Given instruction -
Print, exactly as they stand, the lines from the start of the listing to the line containing "random.seed(7)", inclusive.

Given data -
----

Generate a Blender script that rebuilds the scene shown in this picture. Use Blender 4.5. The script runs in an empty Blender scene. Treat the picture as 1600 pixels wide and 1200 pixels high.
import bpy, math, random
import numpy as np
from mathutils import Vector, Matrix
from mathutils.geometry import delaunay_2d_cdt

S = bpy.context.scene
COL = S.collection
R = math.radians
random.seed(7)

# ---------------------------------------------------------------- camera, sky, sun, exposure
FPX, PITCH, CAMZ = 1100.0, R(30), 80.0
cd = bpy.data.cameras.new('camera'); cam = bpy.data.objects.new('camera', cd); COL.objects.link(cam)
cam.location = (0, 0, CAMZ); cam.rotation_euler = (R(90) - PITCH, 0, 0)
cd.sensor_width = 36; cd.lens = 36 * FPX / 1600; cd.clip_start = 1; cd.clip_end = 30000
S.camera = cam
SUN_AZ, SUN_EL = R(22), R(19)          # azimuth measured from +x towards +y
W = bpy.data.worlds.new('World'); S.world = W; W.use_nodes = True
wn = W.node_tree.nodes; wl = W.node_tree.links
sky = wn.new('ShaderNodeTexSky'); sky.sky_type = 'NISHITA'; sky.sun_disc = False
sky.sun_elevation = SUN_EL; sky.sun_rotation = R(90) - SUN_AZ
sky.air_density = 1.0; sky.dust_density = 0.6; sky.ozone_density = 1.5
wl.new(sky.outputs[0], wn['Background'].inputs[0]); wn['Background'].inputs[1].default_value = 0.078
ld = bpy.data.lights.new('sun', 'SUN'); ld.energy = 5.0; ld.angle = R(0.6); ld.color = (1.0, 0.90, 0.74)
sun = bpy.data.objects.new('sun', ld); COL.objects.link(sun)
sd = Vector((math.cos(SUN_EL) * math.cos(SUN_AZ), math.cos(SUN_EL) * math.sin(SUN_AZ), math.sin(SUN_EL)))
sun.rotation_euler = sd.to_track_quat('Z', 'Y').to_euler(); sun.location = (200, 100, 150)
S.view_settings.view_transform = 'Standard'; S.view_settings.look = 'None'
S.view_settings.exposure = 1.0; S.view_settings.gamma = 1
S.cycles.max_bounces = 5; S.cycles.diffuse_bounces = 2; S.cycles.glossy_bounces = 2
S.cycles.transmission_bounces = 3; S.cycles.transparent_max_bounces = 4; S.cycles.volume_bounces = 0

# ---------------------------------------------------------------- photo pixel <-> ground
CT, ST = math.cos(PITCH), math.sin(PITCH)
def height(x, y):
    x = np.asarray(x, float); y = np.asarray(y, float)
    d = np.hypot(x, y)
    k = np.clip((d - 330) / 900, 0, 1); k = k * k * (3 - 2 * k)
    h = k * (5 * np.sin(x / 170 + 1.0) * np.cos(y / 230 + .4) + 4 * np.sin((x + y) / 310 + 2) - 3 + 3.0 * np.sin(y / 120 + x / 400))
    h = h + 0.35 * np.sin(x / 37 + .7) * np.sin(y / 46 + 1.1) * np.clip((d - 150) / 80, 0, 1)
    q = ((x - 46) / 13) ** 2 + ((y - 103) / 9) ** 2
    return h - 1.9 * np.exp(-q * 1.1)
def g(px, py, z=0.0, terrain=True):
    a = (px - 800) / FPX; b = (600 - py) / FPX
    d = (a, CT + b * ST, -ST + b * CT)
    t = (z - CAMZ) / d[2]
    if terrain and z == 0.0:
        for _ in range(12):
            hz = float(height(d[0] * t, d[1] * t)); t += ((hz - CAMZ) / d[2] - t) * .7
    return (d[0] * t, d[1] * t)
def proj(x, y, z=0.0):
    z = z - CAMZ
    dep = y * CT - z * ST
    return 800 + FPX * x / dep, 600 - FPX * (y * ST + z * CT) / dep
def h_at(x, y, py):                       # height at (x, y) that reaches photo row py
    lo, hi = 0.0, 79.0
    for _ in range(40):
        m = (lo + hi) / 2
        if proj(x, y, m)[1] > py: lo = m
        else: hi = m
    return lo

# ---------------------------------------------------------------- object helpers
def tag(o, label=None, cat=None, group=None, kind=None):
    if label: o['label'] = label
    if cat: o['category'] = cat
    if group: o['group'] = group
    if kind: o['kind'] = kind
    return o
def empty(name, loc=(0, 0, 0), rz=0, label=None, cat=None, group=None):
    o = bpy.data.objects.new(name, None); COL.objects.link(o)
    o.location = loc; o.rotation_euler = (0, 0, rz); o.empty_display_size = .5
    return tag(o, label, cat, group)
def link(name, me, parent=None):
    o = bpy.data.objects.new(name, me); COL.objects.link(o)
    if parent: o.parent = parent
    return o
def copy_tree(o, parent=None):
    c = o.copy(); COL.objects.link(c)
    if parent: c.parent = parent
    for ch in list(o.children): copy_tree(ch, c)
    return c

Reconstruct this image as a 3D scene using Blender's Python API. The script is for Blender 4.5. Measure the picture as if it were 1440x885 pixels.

----

Exercise response -
Generate a Blender script that rebuilds the scene shown in this picture. Use Blender 4.5. The script runs in an empty Blender scene. Treat the picture as 1600 pixels wide and 1200 pixels high.
import bpy, math, random
import numpy as np
from mathutils import Vector, Matrix
from mathutils.geometry import delaunay_2d_cdt

S = bpy.context.scene
COL = S.collection
R = math.radians
random.seed(7)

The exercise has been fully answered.